begin INFORMATION PROVIDED

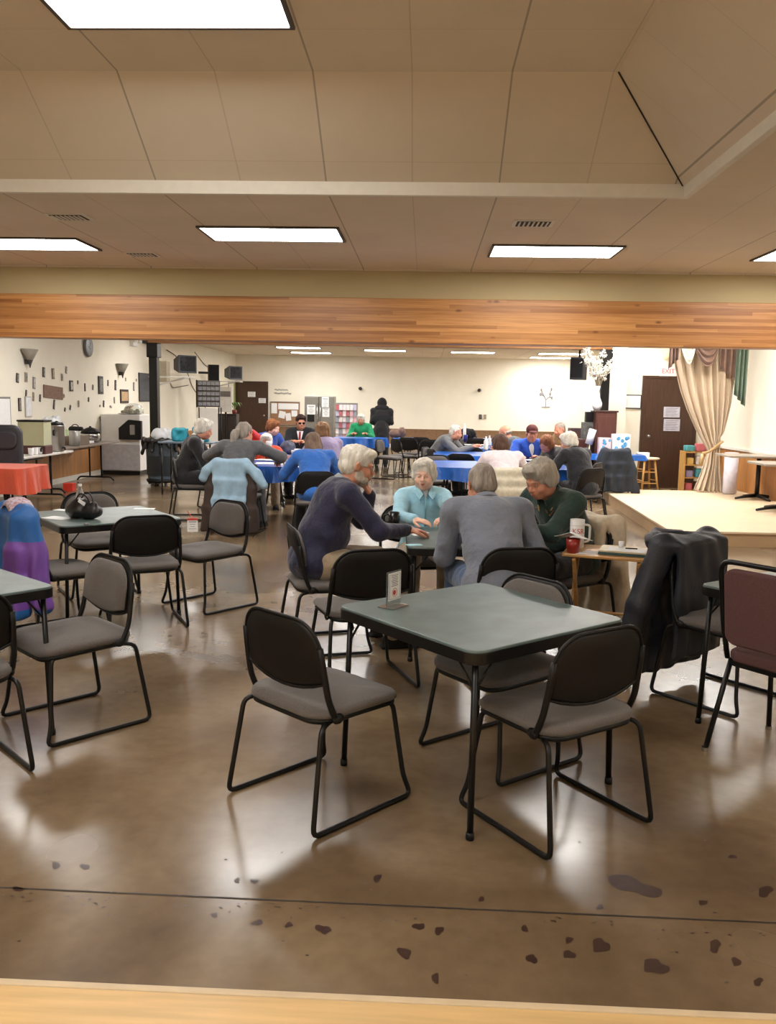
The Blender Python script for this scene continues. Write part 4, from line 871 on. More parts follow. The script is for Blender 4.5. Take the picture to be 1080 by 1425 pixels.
drape('coat', 'dark brown coat under the pale denim jacket on the ponytailed man\'s chair', cx + .27 * math.cos(a), cy + .27 * math.sin(a), 84, mat('dark_brown_coat', (58, 44, 38), .85, vary=.15, scale=10, bump=.3, bscale=60), .60, .74, .2, (), .008, 'coat', None, .014, .80, .08)
drape('denim_jacket', 'pale blue denim jacket hanging over the back of the ponytailed man\'s chair', cx + .27 * math.cos(a), cy - .03 + .27 * math.sin(a), 84, mat('pale_denim', (146, 174, 194), .9, vary=.12, scale=14, bump=.4, bscale=200), .40, .66, .2, ((-1, .12, -.02, .66, .05), (1, .20, -.02, .60, .055)), .006, 'jacket', None, .012, .85)
a = R(98); cx, cy = aty(700, 600, 10.5)[0] - .45 * math.cos(a), 10.5 - .45 * math.sin(a)
drape('coat', 'small cream coat over the chair of the woman in the white top', cx + .27 * math.cos(a), cy + .27 * math.sin(a), 100, mat('oatmeal_knit', (200, 190, 168), .95, vary=.12, scale=30, bump=.5, bscale=140), .40, .34, .2, ((1, .03, -.02, .45, .04),), .010, 'coat', None, .012, .80)
cx, cy = aty(857, 628, 14.1)[0], 14.1; a = R(95)
drape('coat', 'big dark blue black coat over a chair beside the stage corner', cx + .27 * math.cos(a), cy + .27 * math.sin(a), 95, mat('ink_coat', (38, 44, 54), .85, vary=.2, scale=10, bump=.3, bscale=60), .42, .62, .3, ((-1, .10, -.04, .26, .065), (1, .12, -.02, .2, .07)), .012, 'coat', None, .014, .84, .1)

# ================================================================ maroon stack chair at the right
MAR = mat('maroon_fabric', (96, 66, 66), .92, vary=.1, scale=120, bump=.4, bscale=400)
t = thing('banquet_chair', 'maroon upholstered chair with black frame, cut by the right edge', 'chair', (1.70, 3.90, 0), R(38 - 90))
b = MB(); b.prism(rrect(.44, .42, .07, 6, 0, .02), .43, .485); b.build('seat', MAR, t, bevel=.02, segs=3)
M_ = Matrix.Rotation(R(8), 3, 'X')
b = MB(); b.prism([(x, z) for x, z in rrect(.40, .36, .05, 6)], -.02, .02, M=Matrix(((1, 0, 0), (0, 0, -1), (0, 1, 0))).transposed().inverted() if False else Matrix(((1, 0, 0), (0, 0, 1), (0, 1, 0))), off=(0, 0, 0)); o = b.build('backrest', MAR, t, bevel=.012, segs=3); o.location = (0, -.235, .70); o.rotation_euler.x = R(8)
MB().tube(smooth_path([(-.215, -.17, .44), (-.215, -.22, .60), (-.215, -.275, .91), (.215, -.275, .91), (.215, -.22, .60), (.215, -.17, .44)], .06, 5), .0125, 8).build('back_frame', BLACKM, t, True)
for s_ in (-1, 1):
    l_ = MB().tube([(s_ * .2, -.16, .44), (s_ * .235, -.27, 0)], .0125, 8).build('leg', BLACKM, t, True); MB().lathe([(.015, 0), (.015, .02)], (s_ * .235, -.27, 0), 10).build('foot_cap', CHROME, l_)
    l_ = MB().tube([(s_ * .2, .18, .44), (s_ * .22, .24, 0)], .0125, 8).build('leg', BLACKM, t, True); MB().lathe([(.015, 0), (.015, .02)], (s_ * .22, .24, 0), 10).build('foot_cap', CHROME, l_)
b = MB(); b.span((-.2, -.18, .41), (.2, .2, .432)); b.build('seat_frame', BLACKM, t)

# ================================================================ things on the card tables
ACR = mat('clear_acrylic', (225, 232, 232), .06, vary=.01, trans=.92, spec=.5); REDI = mat('red_print', (196, 70, 60), .7)
def paper_print(parent, w, h, n=6, y=-.0012, title=True, skip=.0):
    b = MB()
    for k in range(n):
        z = h * (.40 - .8 * (k + .5) / n * (1 - skip)); l_ = w * (.36 - .08 * ((k * 7) % 3)); th = h * .018 if k else h * .035
        b.span((-l_, y - .0004, z - th), (l_, y, z + th))
    return b.build('print', INK, parent)
t = thing('sign_holder', 'clear acrylic sign holder with a printed card on the front green table', 'sign', (-.118, 3.628, .7205), R(58))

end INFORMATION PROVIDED

● **WHAT IS NEEDED**
Copy every line of the data word for word, omitting the images.

● **FINISHED EXERCISE**
The Blender Python script for this scene continues. Write part 4, from line 871 on. More parts follow. The script is for Blender 4.5. Take the picture to be 1080 by 1425 pixels.
drape('coat', 'dark brown coat under the pale denim jacket on the ponytailed man\'s chair', cx + .27 * math.cos(a), cy + .27 * math.sin(a), 84, mat('dark_brown_coat', (58, 44, 38), .85, vary=.15, scale=10, bump=.3, bscale=60), .60, .74, .2, (), .008, 'coat', None, .014, .80, .08)
drape('denim_jacket', 'pale blue denim jacket hanging over the back of the ponytailed man\'s chair', cx + .27 * math.cos(a), cy - .03 + .27 * math.sin(a), 84, mat('pale_denim', (146, 174, 194), .9, vary=.12, scale=14, bump=.4, bscale=200), .40, .66, .2, ((-1, .12, -.02, .66, .05), (1, .20, -.02, .60, .055)), .006, 'jacket', None, .012, .85)
a = R(98); cx, cy = aty(700, 600, 10.5)[0] - .45 * math.cos(a), 10.5 - .45 * math.sin(a)
drape('coat', 'small cream coat over the chair of the woman in the white top', cx + .27 * math.cos(a), cy + .27 * math.sin(a), 100, mat('oatmeal_knit', (200, 190, 168), .95, vary=.12, scale=30, bump=.5, bscale=140), .40, .34, .2, ((1, .03, -.02, .45, .04),), .010, 'coat', None, .012, .80)
cx, cy = aty(857, 628, 14.1)[0], 14.1; a = R(95)
drape('coat', 'big dark blue black coat over a chair beside the stage corner', cx + .27 * math.cos(a), cy + .27 * math.sin(a), 95, mat('ink_coat', (38, 44, 54), .85, vary=.2, scale=10, bump=.3, bscale=60), .42, .62, .3, ((-1, .10, -.04, .26, .065), (1, .12, -.02, .2, .07)), .012, 'coat', None, .014, .84, .1)

# ================================================================ maroon stack chair at the right
MAR = mat('maroon_fabric', (96, 66, 66), .92, vary=.1, scale=120, bump=.4, bscale=400)
t = thing('banquet_chair', 'maroon upholstered chair with black frame, cut by the right edge', 'chair', (1.70, 3.90, 0), R(38 - 90))
b = MB(); b.prism(rrect(.44, .42, .07, 6, 0, .02), .43, .485); b.build('seat', MAR, t, bevel=.02, segs=3)
M_ = Matrix.Rotation(R(8), 3, 'X')
b = MB(); b.prism([(x, z) for x, z in rrect(.40, .36, .05, 6)], -.02, .02, M=Matrix(((1, 0, 0), (0, 0, -1), (0, 1, 0))).transposed().inverted() if False else Matrix(((1, 0, 0), (0, 0, 1), (0, 1, 0))), off=(0, 0, 0)); o = b.build('backrest', MAR, t, bevel=.012, segs=3); o.location = (0, -.235, .70); o.rotation_euler.x = R(8)
MB().tube(smooth_path([(-.215, -.17, .44), (-.215, -.22, .60), (-.215, -.275, .91), (.215, -.275, .91), (.215, -.22, .60), (.215, -.17, .44)], .06, 5), .0125, 8).build('back_frame', BLACKM, t, True)
for s_ in (-1, 1):
    l_ = MB().tube([(s_ * .2, -.16, .44), (s_ * .235, -.27, 0)], .0125, 8).build('leg', BLACKM, t, True); MB().lathe([(.015, 0), (.015, .02)], (s_ * .235, -.27, 0), 10).build('foot_cap', CHROME, l_)
    l_ = MB().tube([(s_ * .2, .18, .44), (s_ * .22, .24, 0)], .0125, 8).build('leg', BLACKM, t, True); MB().lathe([(.015, 0), (.015, .02)], (s_ * .22, .24, 0), 10).build('foot_cap', CHROME, l_)
b = MB(); b.span((-.2, -.18, .41), (.2, .2, .432)); b.build('seat_frame', BLACKM, t)

# ================================================================ things on the card tables
ACR = mat('clear_acrylic', (225, 232, 232), .06, vary=.01, trans=.92, spec=.5); REDI = mat('red_print', (196, 70, 60), .7)
def paper_print(parent, w, h, n=6, y=-.0012, title=True, skip=.0):
    b = MB()
    for k in range(n):
        z = h * (.40 - .8 * (k + .5) / n * (1 - skip)); l_ = w * (.36 - .08 * ((k * 7) % 3)); th = h * .018 if k else h * .035
        b.span((-l_, y - .0004, z - th), (l_, y, z + th))
    return b.build('print', INK, parent)
t = thing('sign_holder', 'clear acrylic sign holder with a printed card on the front green table', 'sign', (-.118, 3.628, .7205), R(58))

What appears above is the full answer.